Series 3 Episodes
1. British Comedy
In a revealing look at one of the defining genres of British cinema, Mark argues that comedy films win laughs by tapping into our abiding national preoccupations. We love to root for the underdog or 'little man', a key figure who appears in countless guises. We delight in seeing class and manners satirised and subverted. We’re fascinated by films that mix comedy and crime. We enjoy home-grown pastiches and parodies that take the big beasts of Hollywood down a peg. And then there’s the infamous phenomenon of the British sex comedy... From side-splitting classics to overlooked gems, Mark shows how making fools of ourselves can make for seriously good cinema.
2. Pop Music Movies
Mark looks at a genre combining his twin passions; music & movies.
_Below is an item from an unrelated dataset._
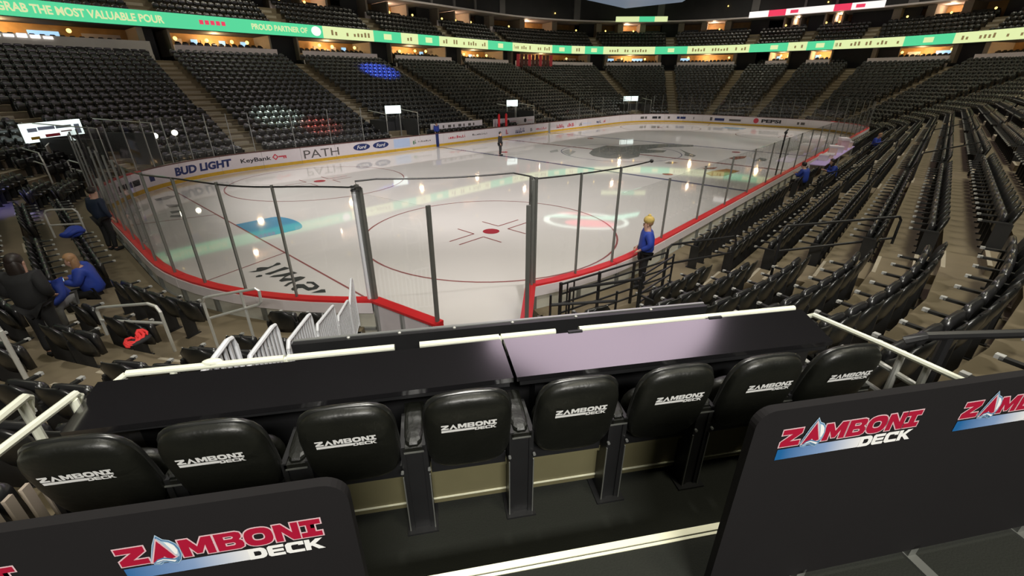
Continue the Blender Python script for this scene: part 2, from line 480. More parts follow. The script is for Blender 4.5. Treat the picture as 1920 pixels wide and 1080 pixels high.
flat('centre_emblem', [
    [(-2.14, 1.46), (0.18, 2.55), (2.71, 2.84), (3.04, 1.42), (4.85, 1.03), (7.12, -0.35), (8.1, -2.54), (7.04, -2.97), (5.06, -1.31), (2.7, -0.7), (3.31, -2.31), (2.16, -2.57), (0.51, -1.45), (-1.06, -2.18), (-2.48, -2.15), (-3.33, -0.84), (-3.09, 0.44)],
    [(4.9, -2.63), (3.5, -3.86), (2.3, -5.08), (1.38, -5.25), (1.72, -4.44), (3.12, -3.89)]], M['ice_grey'], 0.0065, 'faint dark grey emblem at centre ice')
flat('sponsor_swirl', [[(-3.24, 4.43), (-2.07, 4.54), (-3.01, 3.72), (-3.9, 3.81)], [(-2.89, 3.59), (-1.46, 3.87), (-2.07, 2.69), (-4.06, 1.9)]], M['ice_lgrey'], 0.0075)
flat('sponsor_print_brown', [[(2.59, -7.34), (3.73, -7.44), (4.56, -7.96), (3.35, -8.17), (2.19, -7.85)], [(-2.72, -7.47), (-1.64, -8.06), (-2.4, -8.12), (-2.9, -7.68)]], M['ice_brown'], 0.0075)
flat('sponsor_print_dark', [[(2.48, -9.01), (4.38, -8.92), (4.15, -9.42), (3.2, -9.67), (2.58, -9.27)], [(-2.55, -4.85), (-1.7, -4.78), (-1.68, -5.48), (-2.46, -5.28)]], M['ice_grey'], 0.0075)
flat('sponsor_print_orange', [[(-4.27, -8.27), (-3.26, -8.29), (-1.87, -8.69), (-2.11, -9.56), (-3.64, -9.47), (-4.39, -9.41), (-4.91, -8.83)]], M['ice_orange'], 0.0075)
flat('goal_end_stripes', [[(-28.24, 8.45), (-27.64, 8.78), (-27.28, 8.56), (-27.82, 7.99), (-28.25, 7.99)], [(-28.15, 6.83), (-27.69, 6.47), (-27.73, 5.94), (-28.15, 6.11)],
     [(-28.32, 5.35), (-27.86, 5.24), (-27.93, 4.93), (-28.35, 4.87)], [(-28.45, 4.6), (-28.08, 4.32), (-28.21, 3.97), (-28.55, 4.3)]], M['ice_grey'], 0.006)

# ---- dasher boards, one panel at a time, leaving the gate open
GATE0, GATE1 = ang_s(180 + 44.3), ang_s(180 + 66.1)   # left and right jamb of the machine gate
boards = thing('rink_boards', 'white rink boards with red cap rail and yellow kick plate around the ice', 'rink boards')
glassr = thing('rink_glass', 'clear rink glass panes and grey posts standing on the boards', 'rink glass')
def strip(b, sl, d0, d1, z0, z1):
    """closed strip of rectangular section following the ring"""
    n = len(sl); vs = []
    for s in sl:
        for d, z in ((d0, z0), (d1, z0), (d1, z1), (d0, z1)):
            p, _ = ring(s, d); vs.append((p.x, p.y, z))
    fs = []
    for i in range(n - 1):
        a, c = 4 * i, 4 * (i + 1)
        for k in range(4):
            fs.append((a + k, c + k, c + (k + 1) % 4, a + (k + 1) % 4))
    fs += [(3, 2, 1, 0), tuple(4 * (n - 1) + k for k in range(4))]
    b.add(vs, fs)
def sub(s0, s1, n): return [s0 + (s1 - s0) * i / n for i in range(n + 1)]
total = PER - (GATE1 - GATE0)
NP = 64
pl = total / NP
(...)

Pop movies encompass many forms, from drama and comedy to fantasy and documentary, producing some of the most potent, emotive moments in popular culture. There’s the classic pop star vehicle, where the biggest acts play themselves, or a version of themselves, in exuberant films promoting their brand and help sell their music. Then there's pop biopics, dramatised accounts of the stars’ lives, dazzling us with musical set pieces while playing on our fascination with fame's darker side. Even rock documentaries, or 'rockumentaries', feature recurring themes and situations, both on and off stage. We also see what happens when actors play musicians, or when musicians take on acting roles, and celebrate some of the true cinematic oddities coming from pop stars putting their wildest ideas on screen. Rebellion, romance, anarchy, excitement. Mark shows how the fusion of pop music and movies has been a double act like no other.
3. Cult Movies
Mark Kermode invites you on an entertaining journey into the weird and wonderful world of cult movies, filled with some of the strangest, most truly original and unexpected moments in cinema. Film-makers don’t decide what becomes a cult movie, argues Mark. We - the audience - do. Mark looks at the qualities a film needs to acquire cult status, and the main types of cult movie, from films that are so bad they’re good, to groundbreaking masterpieces of foreign language cinema. Some cult films set out to shock and break taboos; others are camp classics embraced by audiences who find new or hidden meanings in them. Mark also explores the strange phenomenon of cult films about actual cults, and looks at the future of cult cinema in an age when even the most obscure and offbeat movie is just a download away.